France : des enseignants dénoncent le recours croissant à leurs fonds personnels pour financer les fournitures scolaires

- De nombreux enseignants en France dénoncent le recours croissant à leurs fonds personnels pour financer les fournitures et ressources pédagogiques de leurs classes, une pratique répandue pouvant représenter plusieurs centaines d’euros par an

AA / Istanbul / Seyma Erkul Dayanc

En France, de nombreux enseignants disent devoir financer eux-mêmes une partie des fournitures et ressources pédagogiques utilisées dans leurs classes, une pratique répandue qui peut représenter plusieurs centaines d’euros par an, selon des témoignages recueillis par 20 Minutes, le quotidien d’information français.

À l’approche des fêtes de fin d’année, dans une classe de cours préparatoire (CP) à Paris, des élèves réalisent des travaux manuels de Noël à l’aide de fil chenille, un petit fil métallique pourvu de poils en polyester. Le matériel n’a toutefois pas été fourni ni financé par l’établissement scolaire. L’enseignant s’est rendu dans un magasin et l’a payé de sa poche, rapporte le quotidien. Un achat de quelques euros, multiplié par le nombre d’élèves, année après année.

Selon un sondage publié en janvier, 92,2 % des enseignants du premier degré, en maternelle et en école élémentaire, déclarent utiliser leur propre argent pour acheter des fournitures ou des ressources pédagogiques complémentaires pour leurs classes. De petites sommes en petites sommes, la facture devient significative : la dépense annuelle moyenne d’un enseignant au profit de ses élèves s’élèverait à 297 euros, selon cette enquête.

Certains témoignages font état de montants plus élevés. « J’ai fait les comptes à la fin de l’année scolaire : j’ai dépensé près de 500 euros entre le matériel créatif, les jeux, les méthodes et les cahiers », témoigne Corinne, enseignante de primaire près de Sedan, dans les Ardennes, , dans un entretien accordé à 20 Minutes. « Sauf que cet argent, je l’ai mis dans ma classe, pas pour payer mes factures. À un moment, ça coince », ajoute-t-elle.

Une situation également décrite par Charlotte, enseignante de français, théâtre et cinéma dans un lycée à Marseille. « J’achète des fournitures et de nombreux livres, chers, pour la préparation des cours. Je fais aussi des photocopies couleur à la maison pour mes élèves, et n’hésite pas à leur donner des crayons et des cahiers », explique-t-elle à la même source. « Quand j’ai eu un coup dur financier, en période de forte inflation, cela n’a pas été simple », poursuit cette enseignante, qui exerce depuis une vingtaine d’années.

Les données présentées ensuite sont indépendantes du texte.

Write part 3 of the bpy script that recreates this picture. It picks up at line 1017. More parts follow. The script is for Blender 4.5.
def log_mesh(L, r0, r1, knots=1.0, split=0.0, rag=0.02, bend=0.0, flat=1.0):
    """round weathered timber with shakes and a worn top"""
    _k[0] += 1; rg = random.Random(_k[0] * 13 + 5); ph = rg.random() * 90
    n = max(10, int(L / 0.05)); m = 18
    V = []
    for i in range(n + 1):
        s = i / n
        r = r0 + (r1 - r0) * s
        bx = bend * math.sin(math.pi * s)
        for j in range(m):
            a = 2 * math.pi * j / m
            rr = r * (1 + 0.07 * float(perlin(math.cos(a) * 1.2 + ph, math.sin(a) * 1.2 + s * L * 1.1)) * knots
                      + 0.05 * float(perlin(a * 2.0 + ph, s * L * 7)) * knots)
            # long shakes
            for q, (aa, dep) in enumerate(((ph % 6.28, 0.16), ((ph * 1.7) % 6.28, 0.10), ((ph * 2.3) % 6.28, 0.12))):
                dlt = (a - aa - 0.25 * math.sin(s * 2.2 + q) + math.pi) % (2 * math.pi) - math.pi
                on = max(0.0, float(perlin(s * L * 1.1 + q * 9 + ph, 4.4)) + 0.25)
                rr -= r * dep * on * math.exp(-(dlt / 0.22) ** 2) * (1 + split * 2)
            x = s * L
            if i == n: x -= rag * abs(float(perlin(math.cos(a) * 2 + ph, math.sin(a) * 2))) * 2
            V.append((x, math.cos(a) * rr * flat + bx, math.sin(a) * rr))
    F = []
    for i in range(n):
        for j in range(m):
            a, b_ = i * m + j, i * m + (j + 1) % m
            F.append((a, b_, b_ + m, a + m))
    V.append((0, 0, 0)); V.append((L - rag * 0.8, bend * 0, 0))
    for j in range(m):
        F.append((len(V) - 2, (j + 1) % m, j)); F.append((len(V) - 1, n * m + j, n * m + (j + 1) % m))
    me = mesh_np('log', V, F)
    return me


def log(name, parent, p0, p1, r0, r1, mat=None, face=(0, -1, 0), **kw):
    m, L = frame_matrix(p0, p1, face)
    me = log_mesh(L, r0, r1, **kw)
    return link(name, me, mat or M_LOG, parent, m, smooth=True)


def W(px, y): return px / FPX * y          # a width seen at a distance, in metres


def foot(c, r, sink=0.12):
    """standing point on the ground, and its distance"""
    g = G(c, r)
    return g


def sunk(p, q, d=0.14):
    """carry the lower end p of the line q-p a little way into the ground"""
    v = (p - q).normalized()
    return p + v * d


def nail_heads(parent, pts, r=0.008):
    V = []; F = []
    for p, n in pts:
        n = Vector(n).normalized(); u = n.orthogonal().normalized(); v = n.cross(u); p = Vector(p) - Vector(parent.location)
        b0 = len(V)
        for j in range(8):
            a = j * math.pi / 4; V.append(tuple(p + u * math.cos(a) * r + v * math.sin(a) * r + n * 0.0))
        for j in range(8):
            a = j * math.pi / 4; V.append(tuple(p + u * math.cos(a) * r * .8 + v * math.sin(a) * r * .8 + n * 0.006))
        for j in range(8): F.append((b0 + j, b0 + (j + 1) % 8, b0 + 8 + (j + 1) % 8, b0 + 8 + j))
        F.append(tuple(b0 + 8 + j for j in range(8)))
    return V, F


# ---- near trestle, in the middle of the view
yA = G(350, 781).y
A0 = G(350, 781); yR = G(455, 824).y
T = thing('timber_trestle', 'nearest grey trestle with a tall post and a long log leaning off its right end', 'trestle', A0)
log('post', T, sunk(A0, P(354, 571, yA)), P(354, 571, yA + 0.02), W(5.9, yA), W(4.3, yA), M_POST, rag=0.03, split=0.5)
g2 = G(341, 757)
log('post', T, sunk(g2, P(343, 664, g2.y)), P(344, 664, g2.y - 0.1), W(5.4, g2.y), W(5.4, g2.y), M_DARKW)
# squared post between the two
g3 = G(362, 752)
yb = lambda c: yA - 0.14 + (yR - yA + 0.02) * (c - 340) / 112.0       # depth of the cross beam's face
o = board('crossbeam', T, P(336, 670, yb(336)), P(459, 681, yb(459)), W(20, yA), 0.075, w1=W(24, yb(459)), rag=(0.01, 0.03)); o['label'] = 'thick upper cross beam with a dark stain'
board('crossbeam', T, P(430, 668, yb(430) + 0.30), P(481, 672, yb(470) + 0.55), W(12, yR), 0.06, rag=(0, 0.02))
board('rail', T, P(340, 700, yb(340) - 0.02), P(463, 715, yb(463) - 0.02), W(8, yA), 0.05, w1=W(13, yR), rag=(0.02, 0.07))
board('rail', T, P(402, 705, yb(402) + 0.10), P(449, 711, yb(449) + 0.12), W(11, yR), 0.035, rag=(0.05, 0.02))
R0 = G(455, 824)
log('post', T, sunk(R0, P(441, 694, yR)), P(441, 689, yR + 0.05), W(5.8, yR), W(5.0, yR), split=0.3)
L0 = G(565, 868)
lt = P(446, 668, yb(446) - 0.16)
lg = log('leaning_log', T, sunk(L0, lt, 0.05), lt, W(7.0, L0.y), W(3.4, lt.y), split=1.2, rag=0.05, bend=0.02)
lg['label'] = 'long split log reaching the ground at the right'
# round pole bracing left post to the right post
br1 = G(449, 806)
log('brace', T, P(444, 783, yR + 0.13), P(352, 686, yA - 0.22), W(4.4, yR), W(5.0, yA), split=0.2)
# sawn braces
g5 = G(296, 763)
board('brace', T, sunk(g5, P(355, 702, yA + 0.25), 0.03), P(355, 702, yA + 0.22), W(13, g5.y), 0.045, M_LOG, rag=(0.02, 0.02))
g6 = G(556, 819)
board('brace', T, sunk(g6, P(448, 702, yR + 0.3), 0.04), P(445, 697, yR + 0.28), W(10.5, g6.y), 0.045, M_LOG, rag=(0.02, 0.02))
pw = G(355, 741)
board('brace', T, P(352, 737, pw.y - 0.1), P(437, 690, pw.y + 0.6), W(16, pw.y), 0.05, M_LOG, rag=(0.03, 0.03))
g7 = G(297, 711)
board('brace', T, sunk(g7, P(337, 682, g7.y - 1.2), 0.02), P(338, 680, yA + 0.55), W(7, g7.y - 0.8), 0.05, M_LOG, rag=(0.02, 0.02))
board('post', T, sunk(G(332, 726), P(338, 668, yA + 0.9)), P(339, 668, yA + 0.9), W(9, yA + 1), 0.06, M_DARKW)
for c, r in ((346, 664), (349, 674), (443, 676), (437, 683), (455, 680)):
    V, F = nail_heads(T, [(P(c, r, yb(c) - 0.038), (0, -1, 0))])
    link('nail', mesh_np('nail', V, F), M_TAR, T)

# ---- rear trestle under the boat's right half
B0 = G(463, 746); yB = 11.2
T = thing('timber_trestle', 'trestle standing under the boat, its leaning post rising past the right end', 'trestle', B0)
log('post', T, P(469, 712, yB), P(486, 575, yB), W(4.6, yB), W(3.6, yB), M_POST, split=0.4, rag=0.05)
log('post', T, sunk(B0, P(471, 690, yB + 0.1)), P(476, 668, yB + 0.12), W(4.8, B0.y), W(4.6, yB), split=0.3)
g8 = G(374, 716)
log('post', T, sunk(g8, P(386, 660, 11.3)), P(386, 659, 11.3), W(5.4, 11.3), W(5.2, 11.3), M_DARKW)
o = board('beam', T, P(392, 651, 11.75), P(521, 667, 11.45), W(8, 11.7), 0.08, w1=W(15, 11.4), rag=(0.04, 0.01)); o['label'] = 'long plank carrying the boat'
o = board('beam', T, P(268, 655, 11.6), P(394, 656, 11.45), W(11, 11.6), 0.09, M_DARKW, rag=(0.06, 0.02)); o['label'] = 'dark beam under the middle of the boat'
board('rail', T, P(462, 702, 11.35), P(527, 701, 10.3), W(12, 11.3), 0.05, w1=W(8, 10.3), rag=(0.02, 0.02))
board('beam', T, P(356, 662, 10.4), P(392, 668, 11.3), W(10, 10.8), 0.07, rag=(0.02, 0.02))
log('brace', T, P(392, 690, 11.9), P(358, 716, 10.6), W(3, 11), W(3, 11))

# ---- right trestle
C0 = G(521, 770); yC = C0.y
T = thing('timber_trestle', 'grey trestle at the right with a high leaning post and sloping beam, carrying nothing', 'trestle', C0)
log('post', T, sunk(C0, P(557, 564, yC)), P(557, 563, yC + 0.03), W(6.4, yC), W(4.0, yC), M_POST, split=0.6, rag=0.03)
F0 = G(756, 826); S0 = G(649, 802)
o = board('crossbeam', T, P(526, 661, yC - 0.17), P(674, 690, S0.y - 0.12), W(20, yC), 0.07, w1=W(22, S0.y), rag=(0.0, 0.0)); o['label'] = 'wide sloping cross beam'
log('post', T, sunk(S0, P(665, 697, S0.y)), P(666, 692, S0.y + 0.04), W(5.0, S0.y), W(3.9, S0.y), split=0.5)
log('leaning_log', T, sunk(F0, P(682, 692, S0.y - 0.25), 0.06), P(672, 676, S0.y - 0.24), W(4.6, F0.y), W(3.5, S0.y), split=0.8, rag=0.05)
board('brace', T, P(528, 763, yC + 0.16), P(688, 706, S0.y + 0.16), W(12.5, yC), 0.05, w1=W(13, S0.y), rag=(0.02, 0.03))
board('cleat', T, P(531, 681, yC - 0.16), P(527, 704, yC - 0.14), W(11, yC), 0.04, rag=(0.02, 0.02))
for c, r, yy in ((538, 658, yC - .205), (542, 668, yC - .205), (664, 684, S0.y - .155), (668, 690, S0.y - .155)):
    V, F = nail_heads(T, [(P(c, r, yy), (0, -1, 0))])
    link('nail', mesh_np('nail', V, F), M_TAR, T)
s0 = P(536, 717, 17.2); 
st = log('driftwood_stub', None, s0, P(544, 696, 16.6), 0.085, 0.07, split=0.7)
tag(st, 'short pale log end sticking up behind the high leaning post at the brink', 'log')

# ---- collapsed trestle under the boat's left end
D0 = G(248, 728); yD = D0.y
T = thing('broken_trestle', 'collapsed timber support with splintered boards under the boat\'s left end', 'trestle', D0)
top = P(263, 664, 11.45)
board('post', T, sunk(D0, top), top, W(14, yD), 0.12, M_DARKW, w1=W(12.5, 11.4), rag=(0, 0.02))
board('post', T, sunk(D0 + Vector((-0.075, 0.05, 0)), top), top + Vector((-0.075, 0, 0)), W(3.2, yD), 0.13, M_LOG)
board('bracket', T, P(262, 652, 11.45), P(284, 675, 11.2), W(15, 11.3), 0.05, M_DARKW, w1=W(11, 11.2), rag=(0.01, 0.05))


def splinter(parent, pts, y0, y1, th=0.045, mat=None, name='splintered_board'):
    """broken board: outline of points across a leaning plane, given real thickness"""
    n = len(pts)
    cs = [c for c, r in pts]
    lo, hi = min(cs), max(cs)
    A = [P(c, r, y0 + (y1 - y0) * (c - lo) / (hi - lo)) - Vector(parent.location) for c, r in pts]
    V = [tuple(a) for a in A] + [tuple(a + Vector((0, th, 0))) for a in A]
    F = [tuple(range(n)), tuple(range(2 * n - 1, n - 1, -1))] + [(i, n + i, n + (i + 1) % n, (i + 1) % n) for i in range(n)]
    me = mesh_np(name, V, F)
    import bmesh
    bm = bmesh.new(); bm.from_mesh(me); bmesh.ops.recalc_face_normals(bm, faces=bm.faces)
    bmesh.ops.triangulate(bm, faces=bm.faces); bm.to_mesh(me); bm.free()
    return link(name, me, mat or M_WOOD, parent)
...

Elle exprime une « rancœur » face à une situation qu’elle juge banalisée, soulignant que, dans le secteur privé, les employeurs fournissent généralement le matériel professionnel de base. Autant de « petites choses » qui lui donnent le sentiment que les enseignants « sont assez maltraités par l’institution ».

Muriel, enseignante près de Poitiers (Vienne) depuis près de quarante ans, reconnaît de son côté ne s’être « jamais penchée » sur la question des dépenses personnelles engagées pour les stylos, carnets, feuilles ou clés USB achetés au fil des années, selon des témoignages recueillis par 20 Minutes. « Cela fait tellement longtemps que ces achats personnels pour la classe sont dans les mœurs, que je n’ai jamais rien réclamé à ma direction », confie-t-elle, estimant que « les enseignants plus jeunes sont plus exigeants [qu’elle], car nous faisons un métier malheureusement peu payé et encore moins valorisé ».

Pour Jean-François Géréraud, professeur des écoles et représentant syndical à l’Unsa Éducation dans la région de Béziers, cette situation s’est installée durablement, a-t-il déclaré au quotidien français. « Nous avons trop normalisé de dépenser notre argent, il faut en parler, il faut que ça change », a-t-il affirmé. « Car le jour où plus aucun enseignant ne mettra d’argent [personnel] dedans, ce sera la fin de l’école publique », a-t-il averti.

Plusieurs études spécialisées indiquent que la part des dépenses d’éducation prise en charge par les ménages, y compris pour les matériels et ressources scolaires, représente une part non négligeable du financement de l’éducation, ce qui reflète les difficultés de financement public perçues par certains acteurs du secteur.

Selon des données du ministère de l’Éducation nationale, dans la structure globale des dépenses liées à l’éducation, les ménages contribuent directement à hauteur d’environ 7,8 % du coût total, notamment pour des fournitures et des dépenses associées non couvertes par les dotations publiques.